Si quiere le cuento la educación para ser macho, la imposición de una estética quirúrgica, las decenas de miles de denuncias, los cientos de miles de silencios, los golpes, las muertes, una legislación basada en la confianza ciega en la bondad del agresor, la prostitución y la esclavitud de las hembras para solaz del macho, minucias como una vida laboral agresiva y contra la maternidad, sueldos, befas, las veces que han escrito bajo mis artículos la palabra puta, la palabra malfollada, la palabra insatisfecha… Puedo, claro que puedo. Pero hace ya tiempo que entendí la absoluta inutilidad de todo eso.

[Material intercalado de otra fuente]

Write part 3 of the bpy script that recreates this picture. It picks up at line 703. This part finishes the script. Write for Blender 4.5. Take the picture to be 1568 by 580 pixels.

Su imaginario y el mío, nuestra educación sentimental, lo que llamamos cultura/ética/civilización, lo que somos al fin, ¿todavía? luce los trapos que acabo de contarle. Por eso usted atiende al grupo de personas que le cuentan idioteces, gilipolleces que ya ni me molestan. Por eso usted se apresura a ejercer de altavoz. Porque lo devuelve al lugar que reconoce. Por eso sigue usted donde sigue, en la Comisión de Igualdad. Por eso existe dicha comisión. Por eso seguimos hablando de algo llamado Igualdad, miserable patraña. Por eso está usted en su sitio.

Sr. Toni Cantó, señoría, la igualdad, esa de la que usted forma parte, es el enunciado de su/nuestra mala conciencia. La peor, la más pútrida cuenta del rosario maldito.